Aim -> Pull out the lines running from the one with "Recreate this scene" to the one with "return tuple(f(x) for x in h)+(1,)", inclusive, word for word. Drop any picture.

Recorded data ->
::::::::::
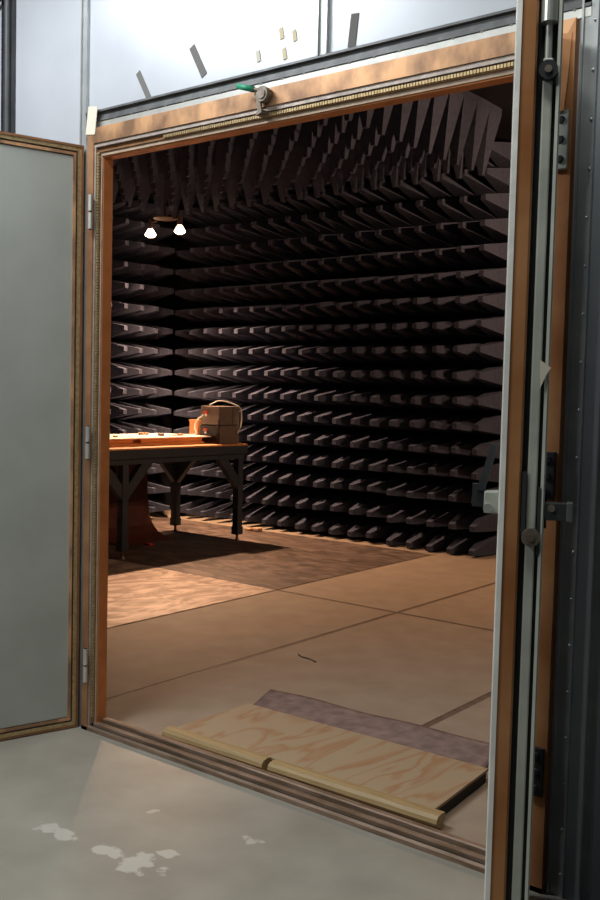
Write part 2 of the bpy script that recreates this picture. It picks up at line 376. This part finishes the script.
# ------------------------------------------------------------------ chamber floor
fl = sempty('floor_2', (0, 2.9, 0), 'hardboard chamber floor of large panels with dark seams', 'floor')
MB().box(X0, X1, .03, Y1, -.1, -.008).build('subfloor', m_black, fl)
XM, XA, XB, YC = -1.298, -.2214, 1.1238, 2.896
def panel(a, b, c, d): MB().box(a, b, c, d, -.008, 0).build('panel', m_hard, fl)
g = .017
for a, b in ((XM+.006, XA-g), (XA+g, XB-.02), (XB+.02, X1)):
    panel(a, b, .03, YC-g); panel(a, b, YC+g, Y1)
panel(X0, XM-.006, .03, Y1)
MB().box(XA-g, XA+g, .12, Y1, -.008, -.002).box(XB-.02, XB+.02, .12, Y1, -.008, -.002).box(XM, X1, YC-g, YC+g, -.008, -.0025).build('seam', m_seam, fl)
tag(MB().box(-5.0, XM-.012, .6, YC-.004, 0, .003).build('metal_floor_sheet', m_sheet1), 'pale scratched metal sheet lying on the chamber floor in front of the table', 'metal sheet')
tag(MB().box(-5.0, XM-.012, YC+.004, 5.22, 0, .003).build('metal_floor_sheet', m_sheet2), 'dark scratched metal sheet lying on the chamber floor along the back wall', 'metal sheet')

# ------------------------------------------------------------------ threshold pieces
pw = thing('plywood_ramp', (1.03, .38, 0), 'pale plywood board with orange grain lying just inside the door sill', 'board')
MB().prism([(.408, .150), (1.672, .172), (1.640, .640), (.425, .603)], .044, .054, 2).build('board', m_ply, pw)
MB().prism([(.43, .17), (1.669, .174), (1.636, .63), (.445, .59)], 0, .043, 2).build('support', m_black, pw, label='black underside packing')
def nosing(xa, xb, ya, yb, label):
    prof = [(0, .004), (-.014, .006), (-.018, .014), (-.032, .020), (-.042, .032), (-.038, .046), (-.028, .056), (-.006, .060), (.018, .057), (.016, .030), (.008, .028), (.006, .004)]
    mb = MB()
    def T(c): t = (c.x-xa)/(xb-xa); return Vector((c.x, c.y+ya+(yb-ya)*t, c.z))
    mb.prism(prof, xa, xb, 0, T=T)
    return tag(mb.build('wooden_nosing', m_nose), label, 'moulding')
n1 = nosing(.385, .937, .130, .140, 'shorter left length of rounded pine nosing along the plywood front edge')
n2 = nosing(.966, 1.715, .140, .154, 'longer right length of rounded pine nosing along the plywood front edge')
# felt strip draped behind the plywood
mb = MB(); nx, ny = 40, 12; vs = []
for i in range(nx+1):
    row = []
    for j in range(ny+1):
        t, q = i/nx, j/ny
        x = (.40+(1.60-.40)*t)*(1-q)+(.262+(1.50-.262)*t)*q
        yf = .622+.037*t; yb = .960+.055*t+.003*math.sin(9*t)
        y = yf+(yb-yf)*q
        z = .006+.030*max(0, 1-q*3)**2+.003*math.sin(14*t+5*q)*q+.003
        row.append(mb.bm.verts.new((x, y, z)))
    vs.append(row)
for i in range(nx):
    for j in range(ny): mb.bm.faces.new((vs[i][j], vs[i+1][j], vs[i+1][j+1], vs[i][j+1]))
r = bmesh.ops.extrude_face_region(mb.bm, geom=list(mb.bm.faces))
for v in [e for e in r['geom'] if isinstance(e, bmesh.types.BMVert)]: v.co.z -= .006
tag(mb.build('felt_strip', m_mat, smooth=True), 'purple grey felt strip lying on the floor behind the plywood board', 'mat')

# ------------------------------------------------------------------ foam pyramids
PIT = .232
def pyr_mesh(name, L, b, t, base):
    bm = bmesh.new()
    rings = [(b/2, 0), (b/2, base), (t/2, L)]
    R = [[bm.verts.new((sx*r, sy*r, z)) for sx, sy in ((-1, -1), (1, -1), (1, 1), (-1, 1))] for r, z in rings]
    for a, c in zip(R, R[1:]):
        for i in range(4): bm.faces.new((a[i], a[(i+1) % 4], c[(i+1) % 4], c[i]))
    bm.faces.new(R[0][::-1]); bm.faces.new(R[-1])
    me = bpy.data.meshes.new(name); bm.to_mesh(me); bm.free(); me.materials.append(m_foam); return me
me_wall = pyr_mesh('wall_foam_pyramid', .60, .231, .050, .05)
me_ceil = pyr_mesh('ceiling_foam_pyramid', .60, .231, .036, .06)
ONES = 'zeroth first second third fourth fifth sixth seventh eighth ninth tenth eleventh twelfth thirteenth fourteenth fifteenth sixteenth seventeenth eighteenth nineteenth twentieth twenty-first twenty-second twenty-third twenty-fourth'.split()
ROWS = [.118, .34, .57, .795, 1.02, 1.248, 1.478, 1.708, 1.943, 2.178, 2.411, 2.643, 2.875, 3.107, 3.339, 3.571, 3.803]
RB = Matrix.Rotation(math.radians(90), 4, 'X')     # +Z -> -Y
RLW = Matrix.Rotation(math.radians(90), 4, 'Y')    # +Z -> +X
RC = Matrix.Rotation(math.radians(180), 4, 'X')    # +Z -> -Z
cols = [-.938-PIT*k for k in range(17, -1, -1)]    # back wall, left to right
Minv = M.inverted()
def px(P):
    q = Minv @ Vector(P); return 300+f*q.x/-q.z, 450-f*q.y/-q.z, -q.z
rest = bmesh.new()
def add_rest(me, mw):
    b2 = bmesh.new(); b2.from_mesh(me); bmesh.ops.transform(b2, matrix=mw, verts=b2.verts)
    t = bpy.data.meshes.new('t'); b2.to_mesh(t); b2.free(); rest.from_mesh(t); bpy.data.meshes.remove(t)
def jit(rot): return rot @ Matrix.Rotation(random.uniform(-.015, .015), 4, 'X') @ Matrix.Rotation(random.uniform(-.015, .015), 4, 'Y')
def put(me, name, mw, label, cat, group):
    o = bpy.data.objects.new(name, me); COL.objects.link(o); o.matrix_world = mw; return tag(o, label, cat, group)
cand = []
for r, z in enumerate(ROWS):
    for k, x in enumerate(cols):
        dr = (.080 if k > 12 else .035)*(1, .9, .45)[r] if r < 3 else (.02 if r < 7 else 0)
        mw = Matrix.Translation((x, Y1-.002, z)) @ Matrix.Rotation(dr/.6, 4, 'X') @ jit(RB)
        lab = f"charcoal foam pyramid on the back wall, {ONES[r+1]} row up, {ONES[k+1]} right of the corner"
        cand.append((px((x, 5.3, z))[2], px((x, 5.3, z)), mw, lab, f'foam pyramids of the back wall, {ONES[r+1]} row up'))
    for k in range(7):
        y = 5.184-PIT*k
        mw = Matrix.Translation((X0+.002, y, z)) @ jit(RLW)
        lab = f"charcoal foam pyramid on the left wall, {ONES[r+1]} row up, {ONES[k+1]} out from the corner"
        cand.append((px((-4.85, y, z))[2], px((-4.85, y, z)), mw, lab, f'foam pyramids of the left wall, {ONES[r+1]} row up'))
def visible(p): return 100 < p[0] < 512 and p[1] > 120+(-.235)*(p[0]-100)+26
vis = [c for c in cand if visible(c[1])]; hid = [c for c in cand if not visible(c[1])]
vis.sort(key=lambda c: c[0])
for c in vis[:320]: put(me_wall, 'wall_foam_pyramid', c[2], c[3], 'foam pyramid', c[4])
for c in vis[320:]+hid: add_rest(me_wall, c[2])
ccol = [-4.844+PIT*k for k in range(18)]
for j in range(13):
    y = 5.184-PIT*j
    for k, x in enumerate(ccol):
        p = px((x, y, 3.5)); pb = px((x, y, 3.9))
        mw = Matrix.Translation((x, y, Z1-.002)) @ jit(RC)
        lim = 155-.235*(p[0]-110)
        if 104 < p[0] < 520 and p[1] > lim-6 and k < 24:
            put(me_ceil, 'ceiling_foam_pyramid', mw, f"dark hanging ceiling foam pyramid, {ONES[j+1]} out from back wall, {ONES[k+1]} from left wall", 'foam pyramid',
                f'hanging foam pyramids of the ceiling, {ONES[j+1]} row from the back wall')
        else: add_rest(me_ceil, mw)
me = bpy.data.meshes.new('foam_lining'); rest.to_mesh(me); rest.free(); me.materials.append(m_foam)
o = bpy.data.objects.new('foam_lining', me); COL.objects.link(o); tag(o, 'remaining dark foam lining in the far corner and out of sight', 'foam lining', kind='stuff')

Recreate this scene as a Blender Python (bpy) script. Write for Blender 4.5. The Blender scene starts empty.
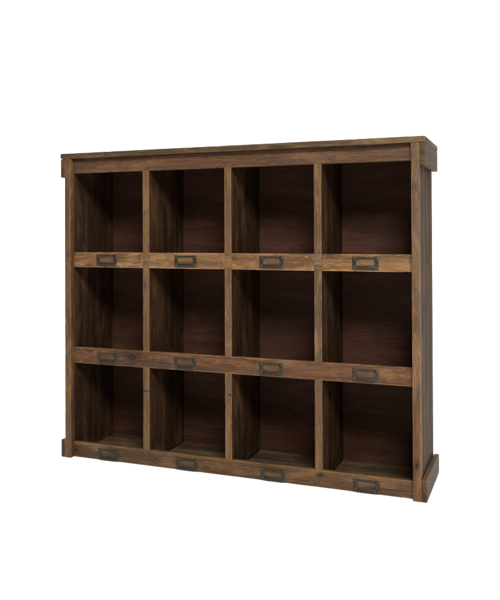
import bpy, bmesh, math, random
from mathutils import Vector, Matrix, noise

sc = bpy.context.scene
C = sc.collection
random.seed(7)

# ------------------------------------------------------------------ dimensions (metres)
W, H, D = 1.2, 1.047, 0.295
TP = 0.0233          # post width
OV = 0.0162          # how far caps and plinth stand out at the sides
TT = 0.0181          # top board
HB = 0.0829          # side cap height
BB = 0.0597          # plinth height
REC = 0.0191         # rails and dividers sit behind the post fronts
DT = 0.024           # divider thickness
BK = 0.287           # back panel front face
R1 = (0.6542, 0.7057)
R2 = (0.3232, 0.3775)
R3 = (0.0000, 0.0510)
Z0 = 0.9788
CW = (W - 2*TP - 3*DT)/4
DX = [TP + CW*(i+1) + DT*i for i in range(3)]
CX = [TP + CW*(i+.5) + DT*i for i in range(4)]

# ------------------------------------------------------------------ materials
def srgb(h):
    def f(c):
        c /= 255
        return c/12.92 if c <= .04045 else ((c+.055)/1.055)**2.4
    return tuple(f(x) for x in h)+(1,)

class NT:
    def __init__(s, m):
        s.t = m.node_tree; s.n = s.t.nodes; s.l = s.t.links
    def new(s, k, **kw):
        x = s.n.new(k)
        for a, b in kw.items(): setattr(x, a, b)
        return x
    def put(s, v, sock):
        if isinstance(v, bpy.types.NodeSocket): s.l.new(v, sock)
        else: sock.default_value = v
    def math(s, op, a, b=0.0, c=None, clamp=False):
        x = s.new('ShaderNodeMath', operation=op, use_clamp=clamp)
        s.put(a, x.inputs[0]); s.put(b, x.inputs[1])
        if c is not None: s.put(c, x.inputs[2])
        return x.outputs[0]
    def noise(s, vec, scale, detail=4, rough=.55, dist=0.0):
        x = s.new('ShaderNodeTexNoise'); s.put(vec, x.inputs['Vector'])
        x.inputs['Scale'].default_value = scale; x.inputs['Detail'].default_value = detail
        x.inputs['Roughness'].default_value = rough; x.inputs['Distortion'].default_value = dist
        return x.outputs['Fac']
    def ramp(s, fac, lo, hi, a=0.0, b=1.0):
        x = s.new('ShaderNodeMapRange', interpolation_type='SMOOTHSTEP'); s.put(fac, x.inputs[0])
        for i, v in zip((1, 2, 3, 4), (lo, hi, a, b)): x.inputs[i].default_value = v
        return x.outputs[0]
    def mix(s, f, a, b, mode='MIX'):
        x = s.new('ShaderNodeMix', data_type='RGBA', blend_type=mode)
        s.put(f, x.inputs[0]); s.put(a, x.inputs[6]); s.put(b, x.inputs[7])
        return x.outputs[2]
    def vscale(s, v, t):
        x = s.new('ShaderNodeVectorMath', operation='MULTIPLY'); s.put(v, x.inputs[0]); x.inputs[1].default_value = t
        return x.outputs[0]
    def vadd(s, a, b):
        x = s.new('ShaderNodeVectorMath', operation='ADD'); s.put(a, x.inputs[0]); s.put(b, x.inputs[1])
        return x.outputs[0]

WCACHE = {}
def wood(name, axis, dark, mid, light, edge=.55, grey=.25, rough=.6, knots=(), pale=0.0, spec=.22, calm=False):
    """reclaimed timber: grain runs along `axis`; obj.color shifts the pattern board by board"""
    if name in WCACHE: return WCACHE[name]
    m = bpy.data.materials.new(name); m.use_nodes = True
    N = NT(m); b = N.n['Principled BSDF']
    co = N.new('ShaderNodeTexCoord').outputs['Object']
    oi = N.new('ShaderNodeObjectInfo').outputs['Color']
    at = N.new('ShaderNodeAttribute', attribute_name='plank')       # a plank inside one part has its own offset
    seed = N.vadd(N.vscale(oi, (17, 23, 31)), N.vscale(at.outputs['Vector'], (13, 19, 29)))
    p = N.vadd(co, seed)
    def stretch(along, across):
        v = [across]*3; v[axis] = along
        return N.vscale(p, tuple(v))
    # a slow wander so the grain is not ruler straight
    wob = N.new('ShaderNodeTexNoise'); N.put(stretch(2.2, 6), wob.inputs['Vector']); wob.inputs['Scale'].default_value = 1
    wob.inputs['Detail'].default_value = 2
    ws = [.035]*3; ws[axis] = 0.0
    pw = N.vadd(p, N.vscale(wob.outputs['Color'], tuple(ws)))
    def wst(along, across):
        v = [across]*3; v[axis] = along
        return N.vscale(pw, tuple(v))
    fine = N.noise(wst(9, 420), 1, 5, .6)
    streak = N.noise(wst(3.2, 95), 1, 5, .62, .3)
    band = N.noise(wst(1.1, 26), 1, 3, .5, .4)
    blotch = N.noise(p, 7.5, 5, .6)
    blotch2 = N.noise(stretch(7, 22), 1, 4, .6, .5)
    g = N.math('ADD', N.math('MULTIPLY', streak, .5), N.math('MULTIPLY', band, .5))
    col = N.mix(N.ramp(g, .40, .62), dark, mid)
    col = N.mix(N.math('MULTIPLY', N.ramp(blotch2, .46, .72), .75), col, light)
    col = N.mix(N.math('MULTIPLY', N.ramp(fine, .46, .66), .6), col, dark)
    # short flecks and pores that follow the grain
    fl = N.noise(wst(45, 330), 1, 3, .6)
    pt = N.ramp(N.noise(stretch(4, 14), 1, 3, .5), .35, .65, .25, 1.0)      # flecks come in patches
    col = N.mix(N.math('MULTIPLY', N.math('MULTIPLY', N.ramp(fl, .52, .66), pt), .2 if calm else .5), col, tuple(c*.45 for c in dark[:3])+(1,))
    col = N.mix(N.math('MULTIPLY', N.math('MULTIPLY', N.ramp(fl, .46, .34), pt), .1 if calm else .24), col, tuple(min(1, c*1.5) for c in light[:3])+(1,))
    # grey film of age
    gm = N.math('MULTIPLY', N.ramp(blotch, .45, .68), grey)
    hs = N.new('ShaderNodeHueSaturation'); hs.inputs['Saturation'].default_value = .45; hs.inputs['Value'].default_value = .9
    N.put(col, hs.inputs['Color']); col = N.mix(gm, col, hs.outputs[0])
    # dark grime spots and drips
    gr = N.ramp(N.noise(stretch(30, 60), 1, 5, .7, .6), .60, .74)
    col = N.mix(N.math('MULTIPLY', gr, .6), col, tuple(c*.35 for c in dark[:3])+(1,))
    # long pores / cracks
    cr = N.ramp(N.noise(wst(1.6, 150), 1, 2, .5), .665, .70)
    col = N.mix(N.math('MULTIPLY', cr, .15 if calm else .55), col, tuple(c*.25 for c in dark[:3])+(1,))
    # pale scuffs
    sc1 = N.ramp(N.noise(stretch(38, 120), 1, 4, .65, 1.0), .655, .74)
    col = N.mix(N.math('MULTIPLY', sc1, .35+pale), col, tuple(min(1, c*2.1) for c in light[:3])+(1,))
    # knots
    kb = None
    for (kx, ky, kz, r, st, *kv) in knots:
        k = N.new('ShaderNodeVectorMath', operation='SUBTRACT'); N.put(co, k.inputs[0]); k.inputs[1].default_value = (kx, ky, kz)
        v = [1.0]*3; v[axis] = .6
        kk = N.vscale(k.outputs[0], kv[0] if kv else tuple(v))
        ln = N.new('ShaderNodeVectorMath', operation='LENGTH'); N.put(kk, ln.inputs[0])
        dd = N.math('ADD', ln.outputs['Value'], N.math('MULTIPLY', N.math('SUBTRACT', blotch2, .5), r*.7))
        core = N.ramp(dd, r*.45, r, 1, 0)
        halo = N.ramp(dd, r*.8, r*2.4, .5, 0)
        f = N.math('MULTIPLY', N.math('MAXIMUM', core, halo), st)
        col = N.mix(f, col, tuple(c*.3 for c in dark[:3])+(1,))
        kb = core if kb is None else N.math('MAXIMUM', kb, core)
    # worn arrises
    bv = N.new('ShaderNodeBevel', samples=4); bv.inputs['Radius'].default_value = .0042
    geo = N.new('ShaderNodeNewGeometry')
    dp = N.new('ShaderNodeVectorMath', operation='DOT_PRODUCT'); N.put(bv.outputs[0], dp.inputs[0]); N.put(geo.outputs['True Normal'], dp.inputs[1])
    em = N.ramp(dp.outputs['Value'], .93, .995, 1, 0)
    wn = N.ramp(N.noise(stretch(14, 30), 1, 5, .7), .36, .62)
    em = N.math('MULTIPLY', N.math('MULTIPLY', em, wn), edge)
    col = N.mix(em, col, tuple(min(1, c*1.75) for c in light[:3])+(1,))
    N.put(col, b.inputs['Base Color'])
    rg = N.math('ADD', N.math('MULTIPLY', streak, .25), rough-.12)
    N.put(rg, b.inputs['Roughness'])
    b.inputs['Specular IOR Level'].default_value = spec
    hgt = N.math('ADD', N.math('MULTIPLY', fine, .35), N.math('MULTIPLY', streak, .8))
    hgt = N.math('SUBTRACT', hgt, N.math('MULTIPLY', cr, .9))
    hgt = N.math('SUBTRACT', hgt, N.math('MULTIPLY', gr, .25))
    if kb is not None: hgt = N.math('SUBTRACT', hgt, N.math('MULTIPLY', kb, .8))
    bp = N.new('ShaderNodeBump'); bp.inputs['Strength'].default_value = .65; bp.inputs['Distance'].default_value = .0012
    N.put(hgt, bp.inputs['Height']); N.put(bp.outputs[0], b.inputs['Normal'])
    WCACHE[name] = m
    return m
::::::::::
Result for this task ->
Recreate this scene as a Blender Python (bpy) script. Write for Blender 4.5. The Blender scene starts empty.
import bpy, bmesh, math, random
from mathutils import Vector, Matrix, noise

sc = bpy.context.scene
C = sc.collection
random.seed(7)

# ------------------------------------------------------------------ dimensions (metres)
W, H, D = 1.2, 1.047, 0.295
TP = 0.0233          # post width
OV = 0.0162          # how far caps and plinth stand out at the sides
TT = 0.0181          # top board
HB = 0.0829          # side cap height
BB = 0.0597          # plinth height
REC = 0.0191         # rails and dividers sit behind the post fronts
DT = 0.024           # divider thickness
BK = 0.287           # back panel front face
R1 = (0.6542, 0.7057)
R2 = (0.3232, 0.3775)
R3 = (0.0000, 0.0510)
Z0 = 0.9788
CW = (W - 2*TP - 3*DT)/4
DX = [TP + CW*(i+1) + DT*i for i in range(3)]
CX = [TP + CW*(i+.5) + DT*i for i in range(4)]

# ------------------------------------------------------------------ materials
def srgb(h):
    def f(c):
        c /= 255
        return c/12.92 if c <= .04045 else ((c+.055)/1.055)**2.4
    return tuple(f(x) for x in h)+(1,)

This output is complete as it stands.